The problem is that they don't have the support system necessary to help them stay attached to the labor force. An oft-cited paper from Cornell University economists Francine D. Blau and Lawrence M. Kahn estimated that if the United States implemented family support policies about equal in generosity to the average across other developed countries, women's labor-force participation would rise nearly seven percentage points.

Such policies include paid family leave.

You may have heard the talking point that the United States is the only industrialized nation that doesn’t mandate paid maternity leave. That actually understates the case. As of 2015, the United States was one of only a handful of countries in the world that didn’t mandate paid maternity leave at the federal level, according to a report from the International Labor Organization.

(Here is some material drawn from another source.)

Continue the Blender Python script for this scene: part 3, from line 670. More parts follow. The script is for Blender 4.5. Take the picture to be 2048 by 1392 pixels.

Paid maternity leave — and its broader, more ecumenical version, paid family leave — is quite popular, drawing support from majorities of both Democrats and Republicans. It's no wonder, then, that GOP politicians are proposing their own versions of the idea. Ivanka Trump met with GOP lawmakers this week to re-up the issue, and a version of the policy she backed last year is expected to be reintroduced soon.

I'm not a fan of Trump's specific policy formulation, which involves having parents finance their family leave by raiding their own Social Security benefits. But I'm hopeful nonetheless that lawmakers will seriously consider other iterations, including those already implemented by a handful of states that have been linked to higher worker productivity and lower turnover.

I'm hopeful, too, that in the months ahead, other pro-work, pro-women policies — including greater access to child care and flexible scheduling — will gain traction not just as bleeding-heart fantasies but as hard-headed ways to strengthen the economy overall.